During obedience trials, Huskies can earn titles at various levels of competition. With that said, the beginning levels start off with the basics like sit, heel, stay, etc. When you start competing in the more advanced levels of competition your Husky will have much more fun. These will include jumping, scent discrimination, retrieving and signal work. Obedience school will include:

  1. Hour-long sessions once a week.
  2. This lasts for six to eight weeks.
  3. Practice after each training lesson for a few minutes each day.
  4. If training and homework are done in the right way, the training procedure will be faster, resulting in a happy and well-mannered canine companion.
  5. Huskies are intelligent and learn quickly.
  6. Keep training sessions short so that your Husky can focus.
  7. Praise and reward every time that your Husky performs a command.
Owner trains dog at the park

Siberian Husky Training

Discipline and dog training enables your dog to act in accordance with your house rules, and brings the necessary order to a life with a Husky, even if he’s an adolescent. Without dog training and discipline, many dogs end up at shelters due to behavioral problems that humans are mostly to blame for.

Learning has to be made easy and pleasant for your furry best friend. Dogs have to enjoy the end result so that they’ll repeat the behavior again. If you have a puppy that you’re trying to crate train, your puppy needs to feel secure in his environment and to develop clean living habits. To do so, it’s necessary to crate train from the very beginning when you first bring your puppy home.
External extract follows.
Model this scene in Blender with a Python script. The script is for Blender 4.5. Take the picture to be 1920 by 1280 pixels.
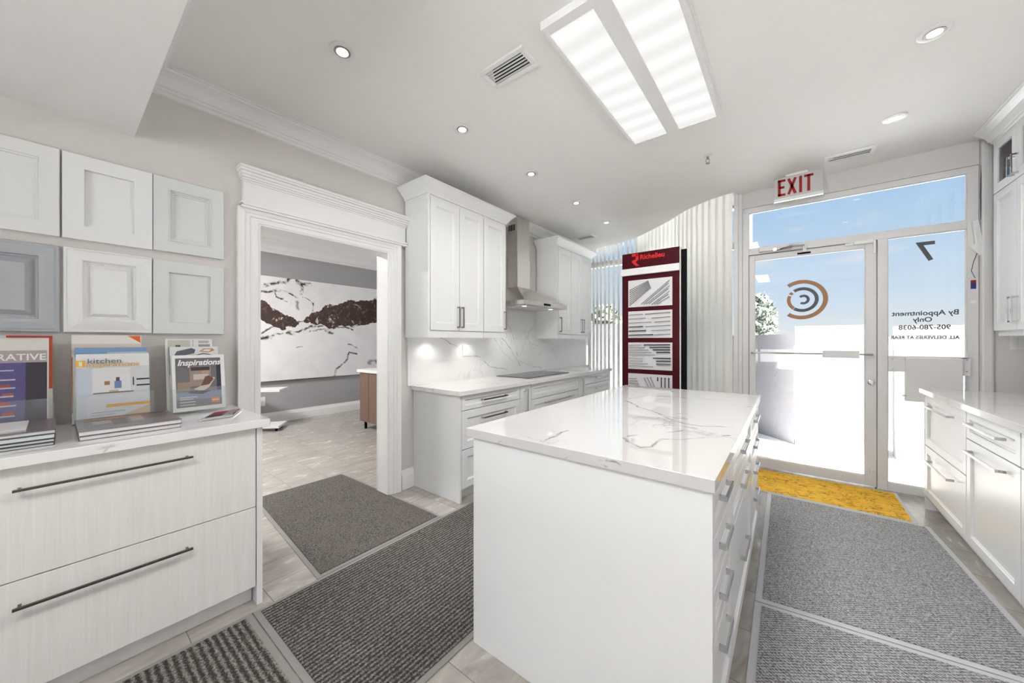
import bpy, bmesh, math, random
from mathutils import Vector, Matrix
R = math.radians
PI = math.pi
random.seed(7)
sc = bpy.context.scene
for o in list(bpy.data.objects): bpy.data.objects.remove(o)
COL = sc.collection

# ------------------------------------------------------------------ camera
cd = bpy.data.cameras.new('camera'); cam = bpy.data.objects.new('camera', cd); COL.objects.link(cam)
cd.sensor_width = 36; cd.lens = 36*668/1920; cd.shift_y = -1.5/1920; cd.clip_start = .02; cd.clip_end = 300
cam.location = (0, 0, 1.31); cam.rotation_euler = (R(90), 0, R(37.92)); sc.camera = cam
vs = sc.view_settings; vs.view_transform = 'Standard'; vs.look = 'None'; vs.gamma = 1; vs.exposure = 0.70
try: vs.use_curve_mapping = False
except Exception: pass
# ------------------------------------------------------------------ sky
w = bpy.data.worlds.new('sky'); sc.world = w; w.use_nodes = True
nt = w.node_tree; nt.nodes.clear()
def WN(t): return nt.nodes.new(t)
wo = WN('ShaderNodeOutputWorld'); bg = WN('ShaderNodeBackground'); tc = WN('ShaderNodeTexCoord'); sp = WN('ShaderNodeSeparateXYZ')
cr = WN('ShaderNodeValToRGB'); nz = WN('ShaderNodeTexNoise'); mp = WN('ShaderNodeMapping'); cr2 = WN('ShaderNodeValToRGB'); mx = WN('ShaderNodeMix'); mx.data_type = 'RGBA'
L = nt.links.new
L(tc.outputs['Generated'], sp.inputs[0]); L(sp.outputs['Z'], cr.inputs[0])
e = cr.color_ramp.elements; e[0].position = 0; e[0].color = (.92, .95, .98, 1); e[1].position = .6; e[1].color = (.30, .54, .92, 1)
k = e.new(.10); k.color = (.70, .84, 1, 1)
k = e.new(.28); k.color = (.48, .70, .98, 1)
mp.inputs['Scale'].default_value = (1, 1, 4); L(tc.outputs['Generated'], mp.inputs[0]); L(mp.outputs[0], nz.inputs[0]); nz.inputs['Scale'].default_value = 5; nz.inputs['Detail'].default_value = 6
L(nz.outputs[0], cr2.inputs[0]); cr2.color_ramp.elements[0].position = .60; cr2.color_ramp.elements[1].position = .80
L(cr2.outputs[0], mx.inputs['Factor']); L(cr.outputs[0], mx.inputs['A']); mx.inputs['B'].default_value = (1, .97, .95, 1)
L(mx.outputs['Result'], bg.inputs[0]); bg.inputs[1].default_value = .55; L(bg.outputs[0], wo.inputs[0])
# ------------------------------------------------------------------ sun (behind the building, it lights the yard beyond the door)
sd = bpy.data.lights.new('sun', 'SUN'); sd.energy = 38.0; sd.angle = R(1); sd.color = (1, .98, .96)
so = bpy.data.objects.new('sun', sd); COL.objects.link(so); so.rotation_euler = (R(42), 0, R(79)); so.location = (0, -3, 8)
LIGHT_PANEL = 11; LIGHT_DOWN = 4.5; LIGHT_OTHER = 85; EMIT = 4.0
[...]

6 Steps to Successfully Crate Train Your Husky

  • Crate training is not a form of punishment, but a method used to help with housetraining your Husky.
  • Each time you place your puppy in the crate, say “Crate time” and give him a small treat like a piece of cheese or chicken.
  • Leave him in his crate for no longer than 5 minutes in the beginning-stay in the same room so that he’s not alone.
  • Let him leave his crate and praise.
  • Never release him from his crate if he’s making a big fuss. Wait until he’s relaxed and then let him out.
  • Repeat this several times during the day.
  • After 3 days let him stay in his crate for a little longer. Reward in the same manner.
  • Always take your Husky puppy outside to relieve himself right after he comes out of his crate. Praise and reward.
  • Start leaving the room, first for five minutes and then longer.
  • Never leave your dog in his crate for longer than 3 hours.

If your dog is stressed or feels threatened, you will have a hard time training him to lie down. His instinct is to fight for survival. Thus, it’s necessary to always keep your Husky calm as he learns the down command.

The down command is taught after you’ve taught your Husky to sit. Large breeds find lying down and getting up soon afterward strenuous. Always use your dog’s curiosity when training, most especially when training to “Come”. Most dogs will come looking for you if you hide. Reward with a treat.

Dog lying down

Many dogs will think that the word “come” is the end of their training and fun. That’s because they’ve associated the word “come” with the leash and the end of training. Reward him when he comes to you, then let him go back to playing again.

Using the “Come” command will be less effective when your Husky is out playing with other dogs, so you should wait for a lull in play, and then give the “Come” command. Instill confidence in your dog at all times, and learn how to communicate effectively with your Husky by taking part in some dog training classes.